[What is needed] Repeat all entries exactly.

[Task material]
• • • • •

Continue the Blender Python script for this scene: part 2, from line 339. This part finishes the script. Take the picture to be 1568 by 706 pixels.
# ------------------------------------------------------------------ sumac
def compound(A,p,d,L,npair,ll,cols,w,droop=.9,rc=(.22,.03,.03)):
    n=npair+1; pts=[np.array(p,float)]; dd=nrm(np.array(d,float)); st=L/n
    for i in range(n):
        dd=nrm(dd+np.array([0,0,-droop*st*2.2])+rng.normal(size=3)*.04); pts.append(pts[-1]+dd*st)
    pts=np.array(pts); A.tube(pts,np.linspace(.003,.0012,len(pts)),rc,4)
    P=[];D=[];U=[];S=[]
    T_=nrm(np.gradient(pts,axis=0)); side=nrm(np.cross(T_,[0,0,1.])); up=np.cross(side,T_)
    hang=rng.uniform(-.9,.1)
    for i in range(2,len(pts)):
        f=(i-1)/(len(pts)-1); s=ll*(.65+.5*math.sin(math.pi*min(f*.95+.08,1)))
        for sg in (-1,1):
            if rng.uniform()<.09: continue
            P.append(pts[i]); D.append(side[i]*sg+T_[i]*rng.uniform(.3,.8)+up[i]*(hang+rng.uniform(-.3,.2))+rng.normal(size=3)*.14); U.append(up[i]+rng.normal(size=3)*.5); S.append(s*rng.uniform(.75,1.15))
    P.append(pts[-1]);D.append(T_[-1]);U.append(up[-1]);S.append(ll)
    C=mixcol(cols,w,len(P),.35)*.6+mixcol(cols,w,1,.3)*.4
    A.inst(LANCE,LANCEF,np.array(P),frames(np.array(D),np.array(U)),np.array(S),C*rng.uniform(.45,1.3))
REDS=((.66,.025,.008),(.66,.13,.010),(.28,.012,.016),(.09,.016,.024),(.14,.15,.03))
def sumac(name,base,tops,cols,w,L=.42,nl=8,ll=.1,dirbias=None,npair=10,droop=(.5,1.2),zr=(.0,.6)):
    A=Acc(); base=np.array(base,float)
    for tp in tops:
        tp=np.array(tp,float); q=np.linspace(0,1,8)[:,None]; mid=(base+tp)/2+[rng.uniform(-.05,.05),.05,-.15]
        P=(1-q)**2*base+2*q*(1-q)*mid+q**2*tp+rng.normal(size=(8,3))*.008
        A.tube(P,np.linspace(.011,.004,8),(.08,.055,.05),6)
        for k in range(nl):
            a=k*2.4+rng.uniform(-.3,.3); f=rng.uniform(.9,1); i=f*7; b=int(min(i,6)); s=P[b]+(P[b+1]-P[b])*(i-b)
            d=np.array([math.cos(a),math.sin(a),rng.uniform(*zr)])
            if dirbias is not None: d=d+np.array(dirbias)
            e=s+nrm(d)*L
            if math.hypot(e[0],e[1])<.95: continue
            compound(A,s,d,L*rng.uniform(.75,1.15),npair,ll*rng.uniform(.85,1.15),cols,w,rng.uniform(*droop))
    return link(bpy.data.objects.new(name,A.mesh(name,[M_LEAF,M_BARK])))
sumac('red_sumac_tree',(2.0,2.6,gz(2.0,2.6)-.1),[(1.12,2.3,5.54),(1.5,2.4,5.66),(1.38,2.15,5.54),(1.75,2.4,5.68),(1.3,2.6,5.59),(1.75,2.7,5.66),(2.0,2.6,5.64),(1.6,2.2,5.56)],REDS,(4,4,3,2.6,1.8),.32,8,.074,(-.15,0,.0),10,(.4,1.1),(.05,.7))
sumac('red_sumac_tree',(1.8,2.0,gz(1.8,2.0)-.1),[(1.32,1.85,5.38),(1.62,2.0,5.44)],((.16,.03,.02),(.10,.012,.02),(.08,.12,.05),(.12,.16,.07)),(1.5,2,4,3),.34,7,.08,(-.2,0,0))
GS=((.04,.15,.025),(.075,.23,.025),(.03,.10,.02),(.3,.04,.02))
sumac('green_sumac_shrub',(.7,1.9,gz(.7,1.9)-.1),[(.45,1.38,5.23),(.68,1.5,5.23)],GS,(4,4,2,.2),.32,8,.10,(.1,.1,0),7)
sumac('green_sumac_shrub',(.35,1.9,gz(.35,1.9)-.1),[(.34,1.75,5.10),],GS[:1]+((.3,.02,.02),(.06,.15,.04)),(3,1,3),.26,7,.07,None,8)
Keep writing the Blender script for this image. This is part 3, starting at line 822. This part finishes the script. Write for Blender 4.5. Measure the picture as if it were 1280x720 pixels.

• • • • •

[Written answer]
Continue the Blender Python script for this scene: part 2, from line 339. This part finishes the script. Take the picture to be 1568 by 706 pixels.
# ------------------------------------------------------------------ sumac
def compound(A,p,d,L,npair,ll,cols,w,droop=.9,rc=(.22,.03,.03)):
    n=npair+1; pts=[np.array(p,float)]; dd=nrm(np.array(d,float)); st=L/n
    for i in range(n):
        dd=nrm(dd+np.array([0,0,-droop*st*2.2])+rng.normal(size=3)*.04); pts.append(pts[-1]+dd*st)
    pts=np.array(pts); A.tube(pts,np.linspace(.003,.0012,len(pts)),rc,4)
    P=[];D=[];U=[];S=[]
    T_=nrm(np.gradient(pts,axis=0)); side=nrm(np.cross(T_,[0,0,1.])); up=np.cross(side,T_)
    hang=rng.uniform(-.9,.1)
    for i in range(2,len(pts)):
        f=(i-1)/(len(pts)-1); s=ll*(.65+.5*math.sin(math.pi*min(f*.95+.08,1)))
        for sg in (-1,1):
            if rng.uniform()<.09: continue
            P.append(pts[i]); D.append(side[i]*sg+T_[i]*rng.uniform(.3,.8)+up[i]*(hang+rng.uniform(-.3,.2))+rng.normal(size=3)*.14); U.append(up[i]+rng.normal(size=3)*.5); S.append(s*rng.uniform(.75,1.15))
    P.append(pts[-1]);D.append(T_[-1]);U.append(up[-1]);S.append(ll)
    C=mixcol(cols,w,len(P),.35)*.6+mixcol(cols,w,1,.3)*.4
    A.inst(LANCE,LANCEF,np.array(P),frames(np.array(D),np.array(U)),np.array(S),C*rng.uniform(.45,1.3))
REDS=((.66,.025,.008),(.66,.13,.010),(.28,.012,.016),(.09,.016,.024),(.14,.15,.03))
def sumac(name,base,tops,cols,w,L=.42,nl=8,ll=.1,dirbias=None,npair=10,droop=(.5,1.2),zr=(.0,.6)):
    A=Acc(); base=np.array(base,float)
    for tp in tops:
        tp=np.array(tp,float); q=np.linspace(0,1,8)[:,None]; mid=(base+tp)/2+[rng.uniform(-.05,.05),.05,-.15]
        P=(1-q)**2*base+2*q*(1-q)*mid+q**2*tp+rng.normal(size=(8,3))*.008
        A.tube(P,np.linspace(.011,.004,8),(.08,.055,.05),6)
        for k in range(nl):
            a=k*2.4+rng.uniform(-.3,.3); f=rng.uniform(.9,1); i=f*7; b=int(min(i,6)); s=P[b]+(P[b+1]-P[b])*(i-b)
            d=np.array([math.cos(a),math.sin(a),rng.uniform(*zr)])
            if dirbias is not None: d=d+np.array(dirbias)
            e=s+nrm(d)*L
            if math.hypot(e[0],e[1])<.95: continue
            compound(A,s,d,L*rng.uniform(.75,1.15),npair,ll*rng.uniform(.85,1.15),cols,w,rng.uniform(*droop))
    return link(bpy.data.objects.new(name,A.mesh(name,[M_LEAF,M_BARK])))
sumac('red_sumac_tree',(2.0,2.6,gz(2.0,2.6)-.1),[(1.12,2.3,5.54),(1.5,2.4,5.66),(1.38,2.15,5.54),(1.75,2.4,5.68),(1.3,2.6,5.59),(1.75,2.7,5.66),(2.0,2.6,5.64),(1.6,2.2,5.56)],REDS,(4,4,3,2.6,1.8),.32,8,.074,(-.15,0,.0),10,(.4,1.1),(.05,.7))
sumac('red_sumac_tree',(1.8,2.0,gz(1.8,2.0)-.1),[(1.32,1.85,5.38),(1.62,2.0,5.44)],((.16,.03,.02),(.10,.012,.02),(.08,.12,.05),(.12,.16,.07)),(1.5,2,4,3),.34,7,.08,(-.2,0,0))
GS=((.04,.15,.025),(.075,.23,.025),(.03,.10,.02),(.3,.04,.02))
sumac('green_sumac_shrub',(.7,1.9,gz(.7,1.9)-.1),[(.45,1.38,5.23),(.68,1.5,5.23)],GS,(4,4,2,.2),.32,8,.10,(.1,.1,0),7)
sumac('green_sumac_shrub',(.35,1.9,gz(.35,1.9)-.1),[(.34,1.75,5.10),],GS[:1]+((.3,.02,.02),(.06,.15,.04)),(3,1,3),.26,7,.07,None,8)
Keep writing the Blender script for this image. This is part 3, starting at line 822. This part finishes the script. Write for Blender 4.5. Measure the picture as if it were 1280x720 pixels.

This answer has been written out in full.